Yaroslavsky asked Gennaco to qualify his response.
“I don’t think that you have all the information that you’re going to have going forward,” the supervisor said. “There are some reasons to believe that this is not just an accidental disconnect [where] the left hand didn’t know what the right hand was doing.”
It seems likely that most of the cases at issue will ultimately be deemed to be SB 39 cases, based on Gennaco’s comments. Unless several years had passed between an act of abuse and the child’s death and the death itself was obviously accidental, like a “child was struck by lightning,” the attorney seemed to say the death would be deemed to be the result of the earlier abuse.
Supervisor Gloria Molina said that many abused children are later returned to their parents. She said a child who was abused at age 3 or 6 and is “now 17 and killed by a gang member” would be the sort of apparently rare case that would not be deemed to be an SB 39 case and subject to public disclosure.

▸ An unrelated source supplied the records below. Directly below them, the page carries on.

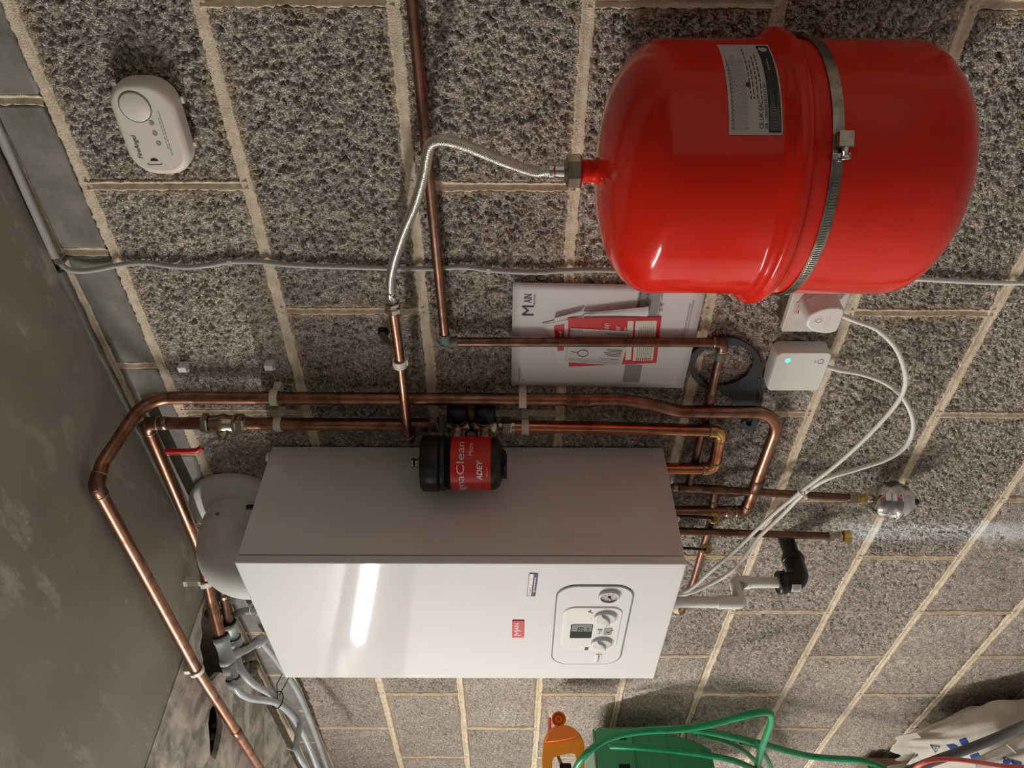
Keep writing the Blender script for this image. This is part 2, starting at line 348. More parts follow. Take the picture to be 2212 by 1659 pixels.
    def flat(s, poly, fr, h=0, holes=()):
        pl = [poly]+list(holes); V = [p for q in pl for p in q]
        T = tessellate_polygon([[Vector((p[0], p[1], 0)) for p in q] for q in pl])
        return s.add([fr(p[0], p[1], h) for p in V], [tuple(t) for t in T], False)
    def slab(s, poly, holes, fr, h0, h1):
        """polygon with holes, given thickness"""
        s.flat(poly, fr, h1, holes); s.flat(poly, fr, h0, holes)
        for q in [poly]+list(holes):
            n = len(q); V = [fr(p[0], p[1], h0) for p in q]+[fr(p[0], p[1], h1) for p in q]
            s.add(V, [(k, (k+1) % n, n+(k+1) % n, n+k) for k in range(n)], False)
        return s
    def box(s, c, size, bev=0, fr=None):
        fr = fr or Frame((0, 0, 0), (1, 0, 0), (0, 0, 1), (0, -1, 0)); bm = bmesh.new(); bmesh.ops.create_cube(bm, size=1)
        for v in bm.verts: v.co = Vector((v.co.x*size[0], v.co.y*size[1], v.co.z*size[2]))
        if bev: bmesh.ops.bevel(bm, geom=list(bm.edges), offset=bev, segments=2, affect='EDGES', profile=.6)
        bm.verts.index_update()
        V = [fr(c[0]+v.co.x, c[1]+v.co.y, c[2]+v.co.z) for v in bm.verts]
        s.add(V, [tuple(v.index for v in f.verts) for f in bm.faces], False); bm.free(); return s
    def build(s, name, mat, parent=None, label=None, cat=None, group=None, kind=None):
        me = bpy.data.meshes.new(name)
        base = ROOT.get(parent.name) if parent else None
        if base is None and not parent and s.v and kind != 'structure':
            lo = Vector([min(v[i] for v in s.v) for i in range(3)]); hi = Vector([max(v[i] for v in s.v) for i in range(3)])
            base = Vector(((lo.x+hi.x)/2, (lo.y+hi.y)/2, lo.z))
        base = base or Vector((0, 0, 0))
        me.from_pydata([v-base for v in s.v], [], s.f); me.polygons.foreach_set('use_smooth', s.sm)
        bm = bmesh.new(); bm.from_mesh(me); bmesh.ops.recalc_face_normals(bm, faces=bm.faces); bm.to_mesh(me); bm.free()
        me.materials.append(MAT[mat] if isinstance(mat, str) else mat)
        o = bpy.data.objects.new(name, me); COL.objects.link(o)
        if parent: o.parent = parent
        else: o.location = base
        ROOT[o.name] = base
        return tag(o, label, cat, group, kind)
def tag(o, label=None, cat=None, group=None, kind=None):
    if label: o['label'] = label
    if cat: o['category'] = cat
    if group: o['group'] = group
    if kind: o['kind'] = kind
    return o
def thing(name, label, cat, loc, group=None):
    o = bpy.data.objects.new(name, None); o.empty_display_size = .02; COL.objects.link(o); o.location = loc; ROOT[o.name] = Vector(loc)
    return tag(o, label, cat, group)
def fillet(pts, rad, n=8):
    pts = [Vector(p) for p in pts]; out = [pts[0]]
    for i in range(1, len(pts)-1):
        r = rad[i-1] if isinstance(rad, (list, tuple)) else rad
        a, b, c = pts[i-1], pts[i], pts[i+1]; d1, d2 = (a-b).normalized(), (c-b).normalized()
        ang = d1.angle(d2)
        if ang > 3.05 or r <= 0: out.append(b); continue
        t = min(r/math.tan(ang/2), (a-b).length*.49 if i > 1 else (a-b).length*.95, (c-b).length*.49 if i < len(pts)-2 else (c-b).length*.95)
        rr = t*math.tan(ang/2); p1, p2 = b+d1*t, b+d2*t
        ctr = b+(d1+d2).normalized()*(rr/math.sin(ang/2)); e1, e2 = p1-ctr, p2-ctr
        for k in range(n+1):
            q = k/n; th = e1.angle(e2); out.append(ctr+(e1*math.sin((1-q)*th)+e2*math.sin(q*th))/math.sin(th))
    return out+[pts[-1]]
def spline(pts, n=8):
    pts = [Vector(p) for p in pts]; P = [pts[0]*2-pts[1]]+pts+[pts[-1]*2-pts[-2]]; out = []
    for i in range(1, len(P)-2):
        a, b, c, d = P[i-1:i+3]
        for k in range(n):
            t = k/n; out.append(.5*((2*b)+(c-a)*t+(2*a-5*b+4*c-d)*t*t+(3*b-a-3*c+d)*t**3))
    return out+[pts[-1]]
TXT = {}
def glyphs(s, bold=0):
    if (s, bold) in TXT: return TXT[s, bold]
    cu = bpy.data.curves.new('t', 'FONT'); cu.body = s; cu.resolution_u = 3; cu.offset = bold; ob = bpy.data.objects.new('t', cu); COL.objects.link(ob)
    dg = bpy.context.evaluated_depsgraph_get(); me = bpy.data.meshes.new_from_object(ob.evaluated_get(dg))
    V = [(v.co.x, v.co.y) for v in me.vertices]; F = [tuple(p.vertices) for p in me.polygons]
    bpy.data.objects.remove(ob); bpy.data.curves.remove(cu); bpy.data.meshes.remove(me)
    x0 = min(v[0] for v in V); x1 = max(v[0] for v in V); TXT[s, bold] = ([(v[0]-x0, v[1]) for v in V], F, x1-x0); return TXT[s, bold]
def text(s, fn, h, width=None, align='l', slant=0, bold=0):
    """flat lettering: fn(a,b) -> point; h = capital height; width squeezes the line to a length"""
    V, F, wd = glyphs(s, bold); k = h/.69; kx = width/wd if width else k; W = wd*kx
    o = {'l': 0, 'c': -W/2, 'r': -W}[align]
    return MB().add([fn(v[0]*kx+o+slant*v[1]*k, v[1]*k) for v in V], F, False)
def lines(fn, x0, x1, ys, th, jit=.25, gap=0):
    m = MB()
    for y in ys:
        e = x1-(x1-x0)*random.random()*jit
        x = x0
        while x < e-1e-6:
            L = min(e-x, random.uniform(.5, 1.3)*gap if gap else e-x)
            m.add([fn(x, y), fn(x+L, y), fn(x+L, y+th), fn(x, y+th)], [(0, 1, 2, 3)], False); x += L+(gap*.35 if gap else 1)
    return m

# ------------------------------------------------------------------ lamp of the garage: one bare tube on the ceiling, away from this wall
XT = -2.44; ZT = 2.312
lamp = thing('fluorescent_light', 'bare white tube light batten fixed across the ceiling', 'light', (XT, -1.75, 2.4))
MB().box((XT, 2.370, 1.77), (.055, .060, 1.56), .004).build('housing', 'batten', lamp)
MB().tube([(XT, -1.03, ZT), (XT, -2.51, ZT)], .013, 12).build('tube', 'tube', lamp)
for y in (-1.01, -2.53): MB().box((XT, 2.322, -y), (.034, .044, .03), .003).build('lampholder', 'batten', lamp)
# ------------------------------------------------------------------ the setting
XL, XR, YF = -4.3, 2.3, -3.0
def struct(name, m, mat, parent=None): return m.build(name, mat, parent, kind='structure')
struct('floor', MB().box(((XL+XR)/2, -.05, 1.5), (XR-XL+.2, .1, 3.2)), 'concrete')
struct('wall_left', MB().box((XL-.05, 1.25, 1.5), (.1, 2.5, 3.2)), 'paintwall')
struct('wall_right', MB().box((XR+.05, 1.25, 1.5), (.1, 2.5, 3.2)), 'paintwall')
struct('wall_front', MB().box(((XL+XR)/2, 1.25, 3.05), (XR-XL+.2, 2.5, .1)), 'wall_darkened')

# bed joints (slope, height) and upright joints measured on the photograph
BED = [(.0000, 2.5320), (-.0026, 2.3076), (.0031, 2.0861), (-.0001, 1.8587), (-.0034, 1.6320), (-.0010, 1.4092), (-.0031, 1.1839), (.0060, .9610), (-.004, .7290)]
while BED[-1][1] > .2: BED.append((0, BED[-1][1]-.2246))
def bed(k, x): return BED[k][0]*x + BED[k][1]
ODD = [.66, .212, -.231, -.6742, -1.1200, -1.5720, -2.0248, -2.475, -2.925, -3.375]
EVEN = [.45, .0047, -.4466, -.9175, -1.3500, -1.7940, -2.25, -2.70, -3.15, -3.6]
XA, XB = -3.15, .40

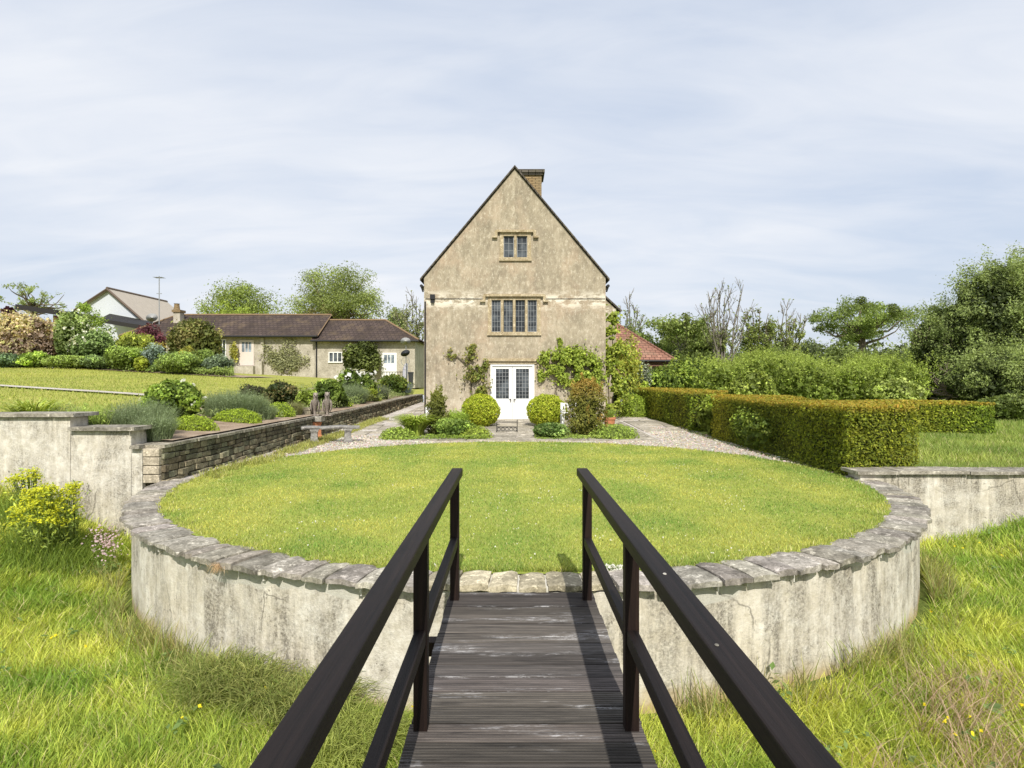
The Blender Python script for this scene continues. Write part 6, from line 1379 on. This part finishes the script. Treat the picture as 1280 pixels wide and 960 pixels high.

Supervisor Don Knabe disagreed with the plan to reconsider past cases.
“I do not agree that we need to go back and revisit all of these cases,” Knabe said, adding it would be unfair to drag families through that process.
Also at issue are blanket holds placed on information by law enforcement officers.
The Office of Independent Review report said the practice led to the “virtual paralysis of the statute’s intent.” In the report, Gennaco recommended that the Department of Children and Family Services personnel and law enforcement work together to “develop a more tailored and precise approach” to withholding information that is relevant to criminal investigations.
Board members expressed concern over discussing the issue without disclosing something that should be kept private.
“It will be so much easier if you can have this conversation in closed session rather than in public,” County Counsel Andrea Ordin said.
One of her concerns seemed to be a pending lawsuit against the county in the case of Jorge Tarin, though she took care not to name names.
Jorge, 11, hanged himself just hours after a social worker visited his home to interview the boy and assess his threats of suicide.
Jorge’s death was not classified as the result of abuse or neglect, according to Yaroslavsky, although the Los Angeles Times reported that the boy had previously been removed from his mother’s custody, and his stepfather was legally barred from the home based on a history of drug abuse and domestic violence.
Jorge told a school counselor that his mother beat him with a hanger and a shoe while his stepfather held him down, the newspaper reported, citing a reference to county records.
The Times has published a series of investigative reports on deaths, like Jorge’s, linked to the Department of Children and Family Services and made a number of requests for additional information to the county.
It seems likely that more information will be forthcoming if prior cases are reclassified.
However, the question of how many cases are involved became less clear as the day went on.
During his presentation, Gennaco seemed to indicate that the 60 cases subject to review were in addition to 38 child fatalities publicly reported by the department. Later in the day, county officials said the 38 reported cases might overlap with the 60 under review, but could not provide a reliable estimate of the overall pool of cases subject to reclassification.
Based on a late-breaking proposal by Supervisor Mark Ridley-Thomas, the board directed the Department of Children and Family Services, together with county investigators, counsel and executive office staffers, to return to the board within 30 days with a plan for implementing the recommendations and a process for managing disclosure of information.